Adliyede ifade veren üç şüpheliden biri, Cihangir’de dünyaca ünlü müzik grubu Radiohead iiçin “Velvet Underground Records” isimli mekanda düzenlenen etkinliğe “Ramazan’da alkol tüketiliyor” gerekçesiyle düzenlenen saldırının, görüntülerde bu iddiayı destekleyecek tek bir an olmamasına rağmen aslında çocuklu bir kadına laf atıldığı için başladığını ileri sürmüştür.

 

 

Üç şüpheli dün serbest bırakılırken, iktidara yakın medya, bu ifadeyi sahiplenip “Firuzağa baskınının aslında bir taciz vakası olduğunu” Gezi eylemlerinin yeniden başlatılmak istendiğini öne sürmüştür.
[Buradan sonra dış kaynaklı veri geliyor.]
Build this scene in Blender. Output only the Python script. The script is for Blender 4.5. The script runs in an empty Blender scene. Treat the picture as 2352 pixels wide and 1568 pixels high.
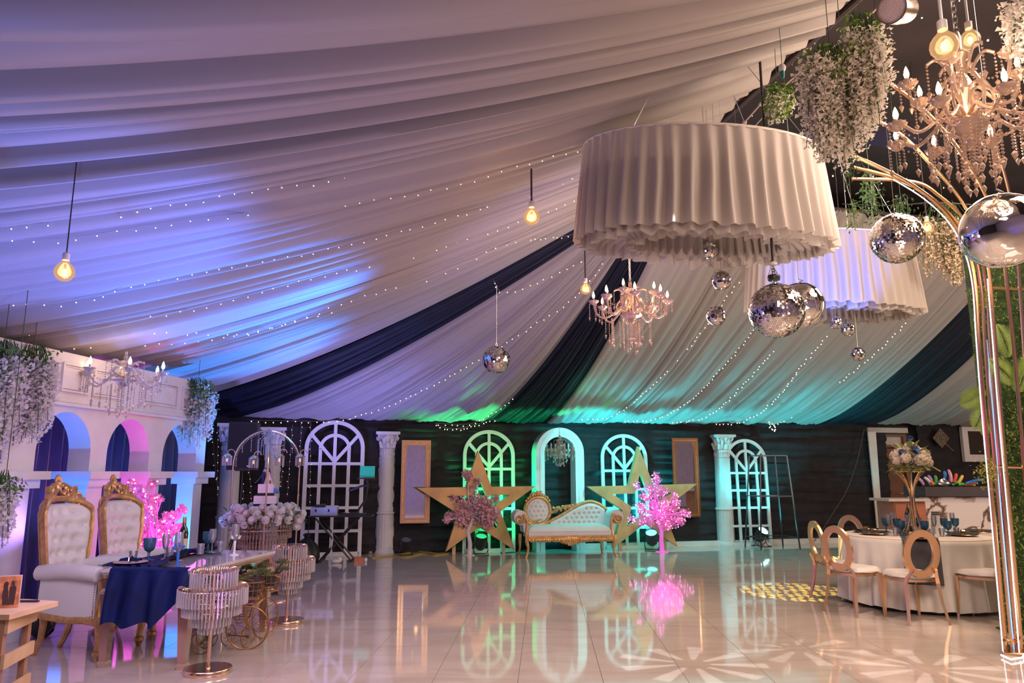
import bpy, bmesh, math, random
from math import sin, cos, pi, atan, atan2, sqrt, radians as R, hypot
from mathutils import Matrix, Vector, noise
random.seed(7)
SC = bpy.context.scene
COL = SC.collection
# ---------------------------------------------------------------- camera
F = 1690.0; H = 1.45; PITCH = atan(301/F); CP, SP = cos(PITCH), sin(PITCH)
cam = bpy.data.objects.new('camera', bpy.data.cameras.new('camera'))
COL.objects.link(cam); cam.location = (0, 0, H); cam.rotation_euler = (pi/2+PITCH, 0, 0)
cam.data.sensor_width = 36; cam.data.lens = 36*F/2352; cam.data.clip_end = 100; cam.data.clip_start = .05
SC.camera = cam
SC.view_settings.view_transform = 'Standard'; SC.view_settings.look = 'None'
SC.view_settings.gamma = 1; SC.view_settings.use_curve_mapping = False
SC.view_settings.exposure = 0.0
cy = SC.cycles
cy.max_bounces = 7; cy.diffuse_bounces = 2; cy.glossy_bounces = 4; cy.transmission_bounces = 4; cy.transparent_max_bounces = 12
cy.caustics_reflective = False; cy.caustics_refractive = False; cy.sample_clamp_indirect = 4; cy.blur_glossy = 0.5
cy.use_adaptive_sampling = True; cy.adaptive_threshold = 0.03
# ---------------------------------------------------------------- world
w = bpy.data.worlds.new('hall'); SC.world = w; w.use_nodes = True
w.node_tree.nodes['Background'].inputs[0].default_value = (1, .70, .52, 1)
w.node_tree.nodes['Background'].inputs[1].default_value = .15
# ---------------------------------------------------------------- lights
A_ = atan(.2412); CA, SA = cos(A_), sin(A_)
def RM(u, w, z=0): return Vector((u*CA-w*SA, u*SA+w*CA, z))     # room axes: u along the back wall, w towards it
def RI(X, Y): return (X*CA+Y*SA, -X*SA+Y*CA)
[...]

AKP’ye yakınlığıyla bilinen, aralarında “havuz” medyasının da yer aldığı gazeteler, olayı birinci sayfalarından “Olayın aslı taciz” başlıklarıyla duyurmuştur.

 

 

Bu çerçevede:

 

 

1) Aylarca ülke gündemini meşgul eden “Kabataş Yalanı” diye kamuoyunda bilinen konu ile ilgili başta hükümet olmak üzere devletin herhangi birimi yeni bir bilgiye ulaşmış mıdır? Yoksa “Kabataş Yalanı” olarak tarihe mi geçmiştir?

 

 

2) Kamera kayıtlarında Ramazan ayında alkol içildiği için etrafına öfkelendiği anlaşılan saldırganın, neden görüntüleri değil de verdiği ifade temel alınarak haber yapılmıştır?

 

 

3) Kabataş yalanını, dönemin başbakanı olan Erdoğan, diline dolayarak halkı birbirine düşürmüştür; dönemin başbakanı olarak, Plakçı baskını ile ilgili sizin tutumunuz ne olacaktır?

 

 

4) Halkımız giderek farklı görüşlere saygı duymayan bir topluma dönüşürken; ne gibi önlemler almayı düşünüyorsunuz?

 

 

5) Yaşanan bu olaylara, Cumhurbaşkanının ve iktidar yanlısı medyanın ortamı geren tutumunun sebep olduğunu düşünüyor musunuz?

 

 

6) Medyanın daha ahlaklı ve ilkeli haberler yaparak, kamuoyunu birbirine kırdırmasına engel olmak için yeni yasal düzenlemeler yapmayı düşünüyor musunuz?